# [Requirement]
Take each line that has the word "wide" and return it.

··········

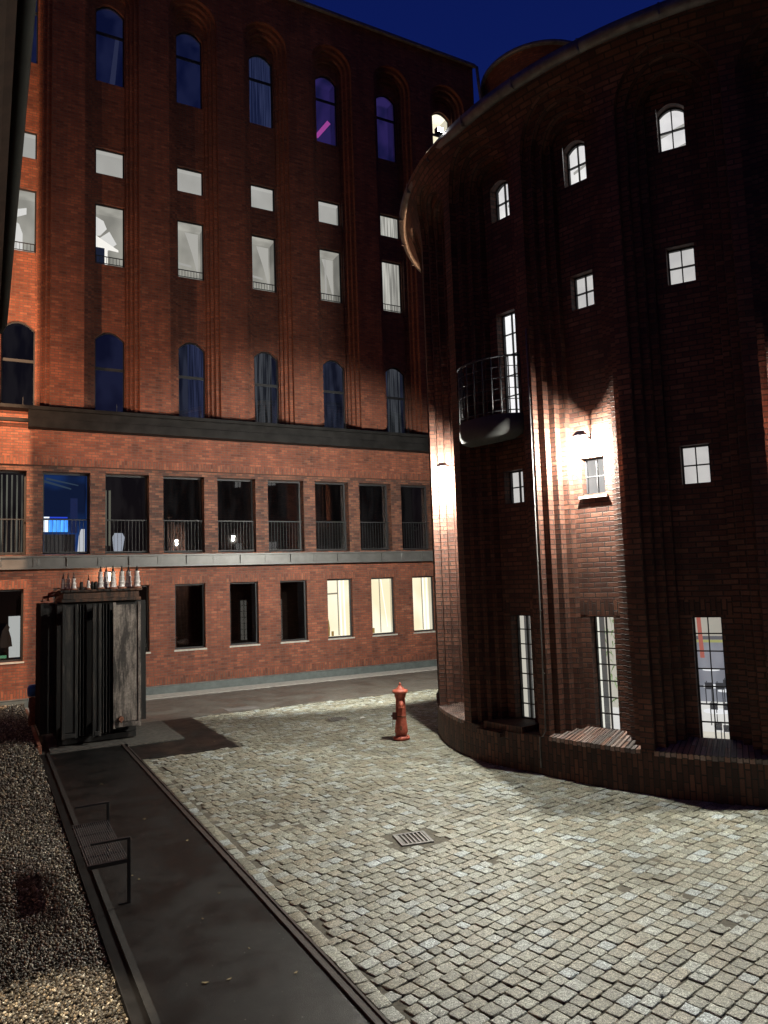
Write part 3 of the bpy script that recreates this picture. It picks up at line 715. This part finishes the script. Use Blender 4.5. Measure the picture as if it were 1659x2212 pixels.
dl = [(.77, .60, 10.25, .78, .13), (.65, .60, 10.25, .66, .26), (.53, .60, 10.25, .54, .39), (.41, .60, 10.45, .26, .52)]
dp = (.41, .60, 9.9, .45, .52)
WD = .225
dm = MB(); pm = MB(); zt = 11.25
for k in range(-7, 8):
    dc = 197+SP*k; pl = DP(dc)
    recess(dm, pl, 2*half, .60, zt, dl, uo=dc*R0*PI/180, nz=14, krows=8)
    if k == -1: holes = [(.70, 2.50, 0), (4.46, 5.05, 0), (6.05, 7.95, 0), (9.70, 10.43, .10)]
    else: holes = [(.70, 2.50, 0), (4.46, 5.05, 0), (7.55, 8.14, 0), (9.70, 10.43, .10)]
    dp_ = (.41, .60, 10.45, .26, .52)
    panel(dm, pl, dp_, WD, holes, .13, uo=dc*R0*PI/180)
    # plinth below the bay, and pillar feet
    n = 10
    for i in range(n):
        a = -half+2*half*i/n; c = -half+2*half*(i+1)/n
        pm.face([pl(a, -.05, -.012), pl(c, -.05, -.012), pl(c, .60, -.012), pl(a, .60, -.012)], [(a, -.05), (c, -.05), (c, .6), (a, .6)])
        pm.face([pl(a, .60, -.012), pl(c, .60, -.012), pl(c, .60, .02), pl(a, .60, .02)], [(a, 0), (c, 0), (c, .03), (a, .03)])
dm.build('wall', mt['drum'], B2)
pm.build('plinth', mt['drumsoldier'], B2)
# back of the drum
b = MB(); b.lathe([(R0, -.05), (R0, 10.2), (R0+.09, 10.75), (R0+.36, 11.25)], (0, 0, 0), 20, math.radians(197+SP*7.5), math.radians(197-SP*7.5+360)); b.build('rear_wall', mt['drum'], B2)
b = MB(); b.lathe([(R0+.36, 11.27), (0, 11.7)], (0, 0, 0), 60); b.build('roof', mt['gutter'], B2)
gt = MB()
gt.lathe([(R0+.30, 11.17), (R0+.34, 11.14), (R0+.40, 11.15), (R0+.45, 11.21), (R0+.46, 11.31), (R0+.43, 11.31), (R0+.34, 11.28)], (0, 0, 0), 120)
for k in range(36):
    a = math.radians(k*10+3); T = rot_at((0, 0), a)
    gt.box((R0+.34, -.012, 11.135), (R0+.468, .012, 11.318), T)
gt.build('gutter', mt['zinc'], B2)
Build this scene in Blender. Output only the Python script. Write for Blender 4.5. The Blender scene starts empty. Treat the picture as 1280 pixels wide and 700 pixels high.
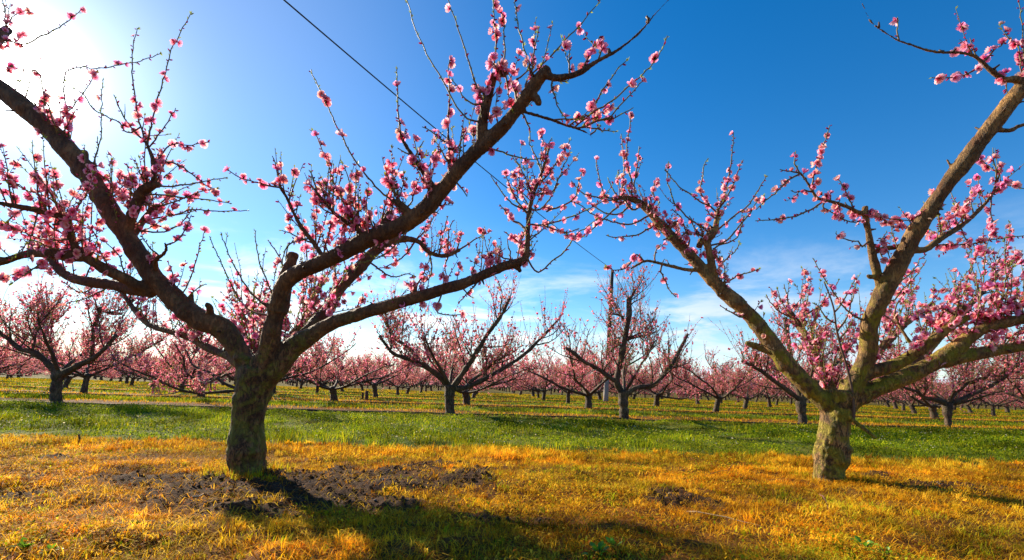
import bpy, math, random
import numpy as np
from mathutils import Vector, Matrix, Euler

random.seed(7)
RNG = np.random.default_rng(11)
SC = bpy.context.scene
COL = SC.collection
rad = math.radians

# ------------------------------------------------------------------ camera, sky, sun, exposure
F = 600.0                      # focal length in photo pixels (photo 1280 wide)
CX, CY = 640.0, 400.0          # optical centre (the photo is a crop of a taller frame)
H = 0.62                       # camera height above the ground
PITCH, ROLL = 7.97, 1.85
SUN_PX = (22, 86)

cam_d = bpy.data.cameras.new('camera')
cam = bpy.data.objects.new('camera', cam_d)
COL.objects.link(cam)
cam_d.sensor_width = 36.0
cam_d.lens = F / 1280.0 * 36.0
cam_d.shift_y = (CY - 350.0) / 1280.0
cam_d.clip_start = 0.02
cam_d.clip_end = 6000
CAM_R = Matrix.Rotation(rad(90 + PITCH), 3, 'X') @ Matrix.Rotation(rad(ROLL), 3, 'Z')
cam.matrix_world = Matrix.Translation((0, 0, H)) @ CAM_R.to_4x4()
SC.camera = cam


def ray(px, py):
    return CAM_R @ Vector(((px - CX) / F, (CY - py) / F, -1.0))


def at_y(px, py, Y):           # world point seen at a pixel, at world distance Y; second value: metres per pixel there
    d = ray(px, py)
    t = Y / d.y
    return Vector((d.x * t, d.y * t, H + d.z * t)), t / F


def on_ground(px, py):
    d = ray(px, py)
    t = -H / d.z
    return Vector((d.x * t, d.y * t, 0.0))


def to_pixel(p):
    c = CAM_R.transposed() @ Vector((p[0], p[1], p[2] - H))
    return CX + F * c.x / -c.z, CY - F * c.y / -c.z


def round_radius(pts, wpx, mpp):
    """radius of a round limb that shows w pixels wide (wide-angle stretch towards the picture's sides taken out)"""
    out = []
    n = len(pts)
    for i in range(n):
        a = Vector(pts[min(i + 1, n - 1)]) - Vector(pts[max(i - 1, 0)])
        p = Vector(pts[i])
        r0 = wpx[i] * 0.5 * mpp[i]
        nn = (p - Vector((0, 0, H))).cross(a)
        if nn.length < 1e-6 or a.length < 1e-6:
            out.append(r0)
            continue
        nn.normalize()
        q0, q1 = to_pixel(p - nn * r0), to_pixel(p + nn * r0)
        e = a.normalized() * 0.01
        b0, b1 = to_pixel(p - e), to_pixel(p + e)
        dx, dy = b1[0] - b0[0], b1[1] - b0[1]
        l = math.hypot(dx, dy)
        w = math.hypot(q1[0] - q0[0], q1[1] - q0[1]) if l < 1e-3 else abs((q1[0] - q0[0]) * dy - (q1[1] - q0[1]) * dx) / l
        out.append(r0 * max(0.6, min(1.15, wpx[i] / max(w, 1e-3))))
    return out


SUN_DIR = ray(*SUN_PX).normalized()
SUN_EL = math.asin(SUN_DIR.z)
SUN_AZ = math.atan2(SUN_DIR.x, SUN_DIR.y)

world = bpy.data.worlds.new("World")
SC.world = world
world.use_nodes = True
SKY_STRENGTH = 0.092
SUN_STRENGTH = 5.0
SC.view_settings.view_transform = 'Standard'
SC.view_settings.look = 'None'
SC.view_settings.exposure = 1.08
SC.view_settings.gamma = 1.0
SC.view_settings.use_curve_mapping = False


class NT:
    """tiny helper to write node trees"""
    def __init__(self, tree):
        self.t = tree
        self.n = tree.nodes
        self.l = tree.links

    def node(self, typ, **kw):
        nd = self.n.new(typ)
        for k, v in kw.items():
            if k.startswith('i_'):
                self.set(nd.inputs[k[2:]], v)
            elif k == 'ins':
                for i, x in v.items():
                    self.set(nd.inputs[i], x)
            else:
                setattr(nd, k, v)
        return nd

    def set(self, sock, v):
        if isinstance(v, bpy.types.NodeSocket):
            self.l.new(v, sock)
        elif v is not None:
            sock.default_value = v

    def math(self, op, a, b=None, c=None, clamp=False):
        nd = self.n.new('ShaderNodeMath')
        nd.operation = op
        nd.use_clamp = clamp
        for i, x in enumerate((a, b, c)):
            if x is not None:
                self.set(nd.inputs[i], x)
        return nd.outputs[0]

    def vmath(self, op, a, b=None):
        nd = self.n.new('ShaderNodeVectorMath')
        nd.operation = op
        self.set(nd.inputs[0], a)
        if b is not None:
            self.set(nd.inputs[1], b)
        return nd.outputs['Value'] if op in ('DOT_PRODUCT', 'LENGTH') else nd.outputs[0]

    def mix(self, fac, a, b):
        nd = self.n.new('ShaderNodeMix')
        nd.data_type = 'RGBA'
        self.set(nd.inputs[0], fac)
        self.set(nd.inputs[6], a)
        self.set(nd.inputs[7], b)
        return nd.outputs[2]

    def noise(self, vec, scale, detail=4, rough=0.55, dist=0.0):
        nd = self.n.new('ShaderNodeTexNoise')
        self.set(nd.inputs['Vector'], vec)
        nd.inputs['Scale'].default_value = scale
        nd.inputs['Detail'].default_value = detail
        nd.inputs['Roughness'].default_value = rough
        nd.inputs['Distortion'].default_value = dist
        return nd.outputs[0]

    def ramp(self, fac, stops):
        nd = self.n.new('ShaderNodeValToRGB')
        self.set(nd.inputs[0], fac)
        el = nd.color_ramp.elements
        while len(el) < len(stops):
            el.new(0.5)
        for e, (p, c) in zip(el, stops):
            e.position = p
            e.color = c if len(c) == 4 else (*c, 1)
        return nd.outputs[0]

    def smooth(self, x, a, b):
        nd = self.n.new('ShaderNodeMapRange')
        nd.interpolation_type = 'SMOOTHSTEP'
        self.set(nd.inputs[0], x)
        nd.inputs[1].default_value = a
        nd.inputs[2].default_value = b
        return nd.outputs[0]


def build_world():
    w = NT(world.node_tree)
    w.n.clear()
    out = w.node('ShaderNodeOutputWorld')
    bg = w.node('ShaderNodeBackground')
    bg.inputs['Strength'].default_value = SKY_STRENGTH
    w.l.new(bg.outputs[0], out.inputs[0])
    sky = w.node('ShaderNodeTexSky')
    sky.sky_type = 'NISHITA'
    sky.sun_disc = False
    sky.sun_elevation = SUN_EL
    sky.sun_rotation = SUN_AZ
    sky.altitude = 50
    sky.air_density = 1.0
    sky.dust_density = 0.0
    sky.ozone_density = 2.5
    hsv = w.node('ShaderNodeHueSaturation')
    hsv.inputs['Saturation'].default_value = 1.40
    hsv.inputs['Hue'].default_value = 0.504
    hsv.inputs['Value'].default_value = 1.0
    w.l.new(sky.outputs[0], hsv.inputs['Color'])
    tc = w.node('ShaderNodeTexCoord')
    d = w.vmath('NORMALIZE', tc.outputs['Generated'])
    sep = w.node('ShaderNodeSeparateXYZ')
    w.l.new(d, sep.inputs[0])
    z = w.math('MAXIMUM', sep.outputs[2], 0.0)
    # bright air round the sun
    dot = w.math('MAXIMUM', w.vmath('DOT_PRODUCT', d, tuple(SUN_DIR)), 0.0)
    a1 = w.math('MULTIPLY', w.math('POWER', dot, 1300.0), 110.0)
    a2 = w.math('MULTIPLY', w.math('POWER', dot, 110.0), 4.6)
    a3 = w.math('MULTIPLY', w.math('POWER', dot, 8.0), 1.9)
    glow = w.math('ADD', a1, a2)
    comb = w.node('ShaderNodeCombineColor')
    w.l.new(w.math('ADD', glow, a3), comb.inputs[0])
    w.l.new(w.math('ADD', w.math('MULTIPLY', glow, 0.97), w.math('MULTIPLY', a3, 0.80)), comb.inputs[1])
    w.l.new(w.math('ADD', w.math('MULTIPLY', glow, 0.86), w.math('MULTIPLY', a3, 0.36)), comb.inputs[2])
    add = w.node('ShaderNodeMix', data_type='RGBA', blend_type='ADD')
    add.inputs[0].default_value = 1.0
    w.l.new(hsv.outputs[0], add.inputs[6])
    w.l.new(comb.outputs[0], add.inputs[7])
    # thin clouds low over the horizon
    k = w.math('DIVIDE', 1.0, w.math('ADD', z, 0.09))
    cv = w.node('ShaderNodeCombineXYZ')
    w.l.new(w.math('MULTIPLY', sep.outputs[0], k), cv.inputs[0])
    w.l.new(w.math('MULTIPLY', sep.outputs[1], k), cv.inputs[1])
    n1 = w.noise(cv.outputs[0], 0.9, 7, 0.6, 0.35)
    mask = w.smooth(n1, 0.47, 0.66)
    low = w.math('SUBTRACT', 1.0, w.smooth(z, 0.10, 0.34))
    veil = w.math('SUBTRACT', 1.0, w.smooth(z, 0.0, 0.17))
    cf = w.math('ADD', w.math('MULTIPLY', w.math('MULTIPLY', mask, low), 0.85), w.math('MULTIPLY', veil, 0.45), clamp=True)
    sunny = w.smooth(dot, 0.2, 1.0)
    ccol = w.mix(sunny, (4.4, 4.9, 5.6, 1), (9.5, 9.0, 8.0, 1))
    fin = w.mix(cf, add.outputs[2], ccol)
    w.l.new(fin, bg.inputs['Color'])


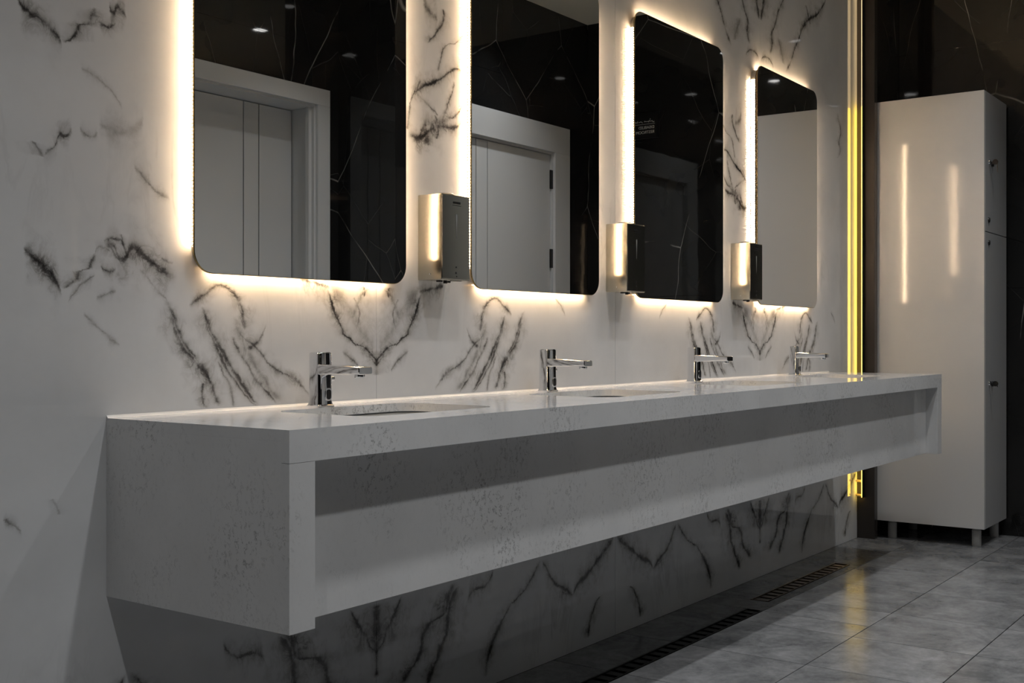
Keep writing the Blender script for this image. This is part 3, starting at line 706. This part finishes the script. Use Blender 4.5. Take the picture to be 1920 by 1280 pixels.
for (x, y) in ((6.066, -0.573), (6.418, -0.573), (6.066, -0.150), (6.418, -0.150)):
    bm = bmesh.new()
    bm_loft(bm, [[(px, py, z) for px, py in circ(x - LX0, y - LY0, r_, 24)] for z, r_ in ((0, 0.0215), (0.004, 0.0225), (0.080, 0.0225), (0.0805, 0.0185), (LZ0, 0.0185))])
    obj('foot', bm, M['foot'], lo, smooth=True)

# ================================================================== floor drains
def drain(x0, x1, y0, y1, lab, mat):
    e = tag(empty('floor_drain', ((x0 + x1) / 2, (y0 + y1) / 2, 0)), lab, 'drain', 'slotted drains under the counter')
    ox, oy = (x0 + x1) / 2, (y0 + y1) / 2
    bm = bmesh.new()
    a, b_, c, d = x0 - ox + 0.0015, x1 - ox - 0.0015, y0 - oy + 0.0015, y1 - oy - 0.0015
    w = 0.0055
    bm_box(bm, a, b_, c, c + w, -0.03, 0.0015); bm_box(bm, a, b_, d - w, d, -0.03, 0.0015)
    bm_box(bm, a, a + w, c + w, d - w, -0.03, 0.0015); bm_box(bm, b_ - w, b_, c + w, d - w, -0.03, 0.0015)
    obj('frame', bm, mat, e)
    bm = bmesh.new(); bm_box(bm, a + w, b_ - w, c + w, d - w, -0.034, -0.030); obj('channel', bm, M['drain_dark'], e)
    n = int((x1 - x0 - 0.02) / 0.055)
    st = (x1 - x0 - 0.02) / n
    bm = bmesh.new(); bm_box(bm, -0.017, 0.017, c + w + 0.0004, d - w - 0.0004, -0.006, -0.0015)
    s0 = obj('slat', bm, mat, e, bevel=0.0006)
    for i in range(n):
        s = s0 if i == 0 else s0.copy()
        if i: C.objects.link(s); s.parent = e
        s.location = (x0 - ox + 0.01 + st * (i + 0.5), 0, 0)
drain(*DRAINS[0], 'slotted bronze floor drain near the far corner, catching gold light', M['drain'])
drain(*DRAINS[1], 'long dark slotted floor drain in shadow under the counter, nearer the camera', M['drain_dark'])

# ================================================================== downlights
LNO = 0
def make_downlight():
    e = empty('recessed_downlight')
    bm = bmesh.new()
    def ring(r, z): return [(x, y, z) for x, y in circ(0, 0, r, 32)]
    bm_loft(bm, [ring(0.060, -0.0005), ring(0.060, -0.004), ring(0.046, -0.006), ring(0.044, -0.0005)], cap0=False, cap1=False)
    obj('trim_ring', bm, M['trim'], e, smooth=True)
    bm = bmesh.new(); bm_loft(bm, [ring(0.0435, -0.0005), ring(0.0435, -0.0025)]); obj('lens', bm, M['lamp'], e)
    ld = bpy.data.lights.new('downlight_glow', 'AREA'); ld.shape = 'DISK'; ld.size = 0.08
    ld.energy = LAMP_W; ld.color = LAMP_COL; ld.spread = R(100)
    l = bpy.data.objects.new('downlight_glow', ld); C.objects.link(l)
    l.parent = e; l.location = (0, 0, -0.008)
    return e
p0 = make_downlight()
for j, y in enumerate((ROW1, ROW2)):
    for i, x in enumerate(LAMP_X):
        o = p0 if (i == 0 and j == 0) else copy_tree(p0)
        o.location = (x, y, CEIL)
        tag(o, 'round recessed ceiling downlight, %s in the row %s the mirrors' % (('first from the left', 'second from the left', 'middle one', 'fourth from the left', 'last by the locker')[i], ('nearer', 'farther from')[j]), 'lamp', 'round downlights in the ceiling')

# ================================================================== sign on the end wall
SY0, SY1, SZ0, SZ1 = -1.775, -1.520, 2.322, 2.487
sg = tag(empty('restroom_sign', (XE, (SY0 + SY1) / 2, SZ0)), 'small black DISABLED RESTROOM sign on the black end wall, reflected in the third mirror', 'sign')
bm = bmesh.new(); bm_box(bm, -0.006, -0.0005, -(SY1 - SY0) / 2, (SY1 - SY0) / 2, 0, SZ1 - SZ0)
obj('plate', bm, M['sign'], sg, bevel=0.001)
def text(body, size, y, z, name):
    cu = bpy.data.curves.new('tmp', 'FONT'); cu.body = body; cu.size = size; cu.extrude = 0.0004; cu.align_x = 'LEFT'
    o = bpy.data.objects.new('tmp', cu); C.objects.link(o)
    bpy.context.view_layer.update()
    me = bpy.data.meshes.new_from_object(o.evaluated_get(bpy.context.evaluated_depsgraph_get()))
    bpy.data.objects.remove(o)
    me.name = name; me.materials.clear(); me.materials.append(M['sign_text'])
    t_ = bpy.data.objects.new(name, me); C.objects.link(t_); t_.parent = sg
    # text plane faces -x, reading direction towards -y
    t_.rotation_euler = Matrix(((0, 0, -1), (-1, 0, 0), (0, 1, 0))).to_euler()
    t_.location = (-0.0068, y, z)
    return t_
yl = (SY1 - SY0) / 2 - 0.034
text('DISABLED', 0.026, yl, 0.062, 'lettering')
text('RESTROOM', 0.026, yl, 0.032, 'lettering')
bm = bmesh.new(); bm_box(bm, -0.0068, -0.0060, yl - 0.16, yl + 0.004, 0.0915, 0.0932)
# flowing script above the rule, as connected strokes
def stroke(pts, r=0.0016):
    for (a, b_), (c_, d_) in zip(pts, pts[1:]):
        n = Vector((-(d_ - b_), c_ - a)); n = n.normalized() * r if n.length else Vector((0, r))
        q = [(a + n.x, b_ + n.y), (c_ + n.x, d_ + n.y), (c_ - n.x, d_ - n.y), (a - n.x, b_ - n.y)]
        f0 = [bm.verts.new((-0.0068, y_, z_)) for y_, z_ in q]; f1 = [bm.verts.new((-0.0061, y_, z_)) for y_, z_ in q]
        bm.faces.new(f0); bm.faces.new(list(reversed(f1)))
        for k in range(4): bm.faces.new((f0[k], f1[k], f1[(k + 1) % 4], f0[(k + 1) % 4]))
base = 0.108
stroke([(yl, base - 0.003), (yl - 0.006, base - 0.007), (yl - 0.012, base - 0.004), (yl - 0.016, base + 0.003), (yl - 0.021, base), (yl - 0.032, base), (yl - 0.036, base + 0.006), (yl - 0.040, base), (yl - 0.066, base), (yl - 0.070, base + 0.005), (yl - 0.074, base - 0.002)])
stroke([(yl - 0.040, base), (yl - 0.042, base - 0.006)]); stroke([(yl - 0.030, base + 0.010), (yl - 0.030, base + 0.017)])
stroke([(yl - 0.086, base - 0.006), (yl - 0.092, base), (yl - 0.100, base + 0.003), (yl - 0.108, base - 0.001), (yl - 0.114, base)])
stroke([(yl - 0.122, base + 0.008), (yl - 0.122, base - 0.002), (yl - 0.132, base - 0.002), (yl - 0.136, base + 0.004), (yl - 0.142, base - 0.004)])
o_ = obj('script_line', bm, M['sign_text'], sg); o_['kind'] = 'stuff'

··········

# [Exercise result]
Build this scene in Blender. Output only the Python script. Write for Blender 4.5. The Blender scene starts empty. Treat the picture as 1280 pixels wide and 700 pixels high.
F = 600.0                      # focal length in photo pixels (photo 1280 wide)
    """radius of a round limb that shows w pixels wide (wide-angle stretch towards the picture's sides taken out)"""